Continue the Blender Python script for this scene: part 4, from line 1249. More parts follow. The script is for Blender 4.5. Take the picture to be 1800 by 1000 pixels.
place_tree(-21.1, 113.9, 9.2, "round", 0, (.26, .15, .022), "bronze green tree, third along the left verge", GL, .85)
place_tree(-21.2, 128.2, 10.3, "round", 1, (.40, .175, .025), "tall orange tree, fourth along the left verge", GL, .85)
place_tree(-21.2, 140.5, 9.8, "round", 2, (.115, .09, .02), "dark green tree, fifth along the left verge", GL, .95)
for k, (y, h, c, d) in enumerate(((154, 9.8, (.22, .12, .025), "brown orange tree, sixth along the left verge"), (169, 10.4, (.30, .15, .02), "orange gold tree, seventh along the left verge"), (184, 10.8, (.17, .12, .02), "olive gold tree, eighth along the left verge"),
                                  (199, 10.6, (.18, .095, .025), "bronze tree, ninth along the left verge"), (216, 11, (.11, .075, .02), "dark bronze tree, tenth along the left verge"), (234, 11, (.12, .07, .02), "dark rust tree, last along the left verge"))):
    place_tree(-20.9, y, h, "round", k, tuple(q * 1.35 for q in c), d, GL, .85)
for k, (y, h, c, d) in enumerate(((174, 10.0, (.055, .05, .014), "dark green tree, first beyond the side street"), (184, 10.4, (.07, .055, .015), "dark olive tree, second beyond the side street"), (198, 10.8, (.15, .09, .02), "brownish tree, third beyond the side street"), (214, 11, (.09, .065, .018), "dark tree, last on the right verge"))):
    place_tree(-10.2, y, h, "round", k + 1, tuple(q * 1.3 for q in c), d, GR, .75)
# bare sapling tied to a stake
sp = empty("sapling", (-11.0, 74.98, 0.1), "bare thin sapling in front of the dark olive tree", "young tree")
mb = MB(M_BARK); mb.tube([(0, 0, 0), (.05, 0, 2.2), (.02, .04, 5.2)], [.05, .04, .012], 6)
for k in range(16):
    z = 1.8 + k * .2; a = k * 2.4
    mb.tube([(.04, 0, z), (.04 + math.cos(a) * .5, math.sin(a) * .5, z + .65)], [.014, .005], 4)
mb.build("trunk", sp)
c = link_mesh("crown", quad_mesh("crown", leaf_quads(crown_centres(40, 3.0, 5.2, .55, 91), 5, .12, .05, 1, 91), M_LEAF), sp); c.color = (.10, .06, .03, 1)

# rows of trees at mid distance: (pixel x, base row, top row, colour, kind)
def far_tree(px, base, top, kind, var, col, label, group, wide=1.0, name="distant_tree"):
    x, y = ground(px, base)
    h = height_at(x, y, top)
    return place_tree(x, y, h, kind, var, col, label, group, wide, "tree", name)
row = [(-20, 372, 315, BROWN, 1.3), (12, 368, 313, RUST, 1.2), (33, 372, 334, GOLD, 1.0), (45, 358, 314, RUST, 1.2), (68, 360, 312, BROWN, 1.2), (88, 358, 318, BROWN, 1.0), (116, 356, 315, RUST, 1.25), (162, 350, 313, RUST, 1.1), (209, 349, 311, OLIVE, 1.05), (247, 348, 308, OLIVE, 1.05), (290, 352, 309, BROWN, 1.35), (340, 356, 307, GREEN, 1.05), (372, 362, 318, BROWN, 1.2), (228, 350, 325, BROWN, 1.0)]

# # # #

* [Task goal]: Print all of the data exactly as it was given.

* [Solution to the problem]:
Continue the Blender Python script for this scene: part 4, from line 1249. More parts follow. The script is for Blender 4.5. Take the picture to be 1800 by 1000 pixels.
place_tree(-21.1, 113.9, 9.2, "round", 0, (.26, .15, .022), "bronze green tree, third along the left verge", GL, .85)
place_tree(-21.2, 128.2, 10.3, "round", 1, (.40, .175, .025), "tall orange tree, fourth along the left verge", GL, .85)
place_tree(-21.2, 140.5, 9.8, "round", 2, (.115, .09, .02), "dark green tree, fifth along the left verge", GL, .95)
for k, (y, h, c, d) in enumerate(((154, 9.8, (.22, .12, .025), "brown orange tree, sixth along the left verge"), (169, 10.4, (.30, .15, .02), "orange gold tree, seventh along the left verge"), (184, 10.8, (.17, .12, .02), "olive gold tree, eighth along the left verge"),
                                  (199, 10.6, (.18, .095, .025), "bronze tree, ninth along the left verge"), (216, 11, (.11, .075, .02), "dark bronze tree, tenth along the left verge"), (234, 11, (.12, .07, .02), "dark rust tree, last along the left verge"))):
    place_tree(-20.9, y, h, "round", k, tuple(q * 1.35 for q in c), d, GL, .85)
for k, (y, h, c, d) in enumerate(((174, 10.0, (.055, .05, .014), "dark green tree, first beyond the side street"), (184, 10.4, (.07, .055, .015), "dark olive tree, second beyond the side street"), (198, 10.8, (.15, .09, .02), "brownish tree, third beyond the side street"), (214, 11, (.09, .065, .018), "dark tree, last on the right verge"))):
    place_tree(-10.2, y, h, "round", k + 1, tuple(q * 1.3 for q in c), d, GR, .75)
# bare sapling tied to a stake
sp = empty("sapling", (-11.0, 74.98, 0.1), "bare thin sapling in front of the dark olive tree", "young tree")
mb = MB(M_BARK); mb.tube([(0, 0, 0), (.05, 0, 2.2), (.02, .04, 5.2)], [.05, .04, .012], 6)
for k in range(16):
    z = 1.8 + k * .2; a = k * 2.4
    mb.tube([(.04, 0, z), (.04 + math.cos(a) * .5, math.sin(a) * .5, z + .65)], [.014, .005], 4)
mb.build("trunk", sp)
c = link_mesh("crown", quad_mesh("crown", leaf_quads(crown_centres(40, 3.0, 5.2, .55, 91), 5, .12, .05, 1, 91), M_LEAF), sp); c.color = (.10, .06, .03, 1)

# rows of trees at mid distance: (pixel x, base row, top row, colour, kind)
def far_tree(px, base, top, kind, var, col, label, group, wide=1.0, name="distant_tree"):
    x, y = ground(px, base)
    h = height_at(x, y, top)
    return place_tree(x, y, h, kind, var, col, label, group, wide, "tree", name)
row = [(-20, 372, 315, BROWN, 1.3), (12, 368, 313, RUST, 1.2), (33, 372, 334, GOLD, 1.0), (45, 358, 314, RUST, 1.2), (68, 360, 312, BROWN, 1.2), (88, 358, 318, BROWN, 1.0), (116, 356, 315, RUST, 1.25), (162, 350, 313, RUST, 1.1), (209, 349, 311, OLIVE, 1.05), (247, 348, 308, OLIVE, 1.05), (290, 352, 309, BROWN, 1.35), (340, 356, 307, GREEN, 1.05), (372, 362, 318, BROWN, 1.2), (228, 350, 325, BROWN, 1.0)]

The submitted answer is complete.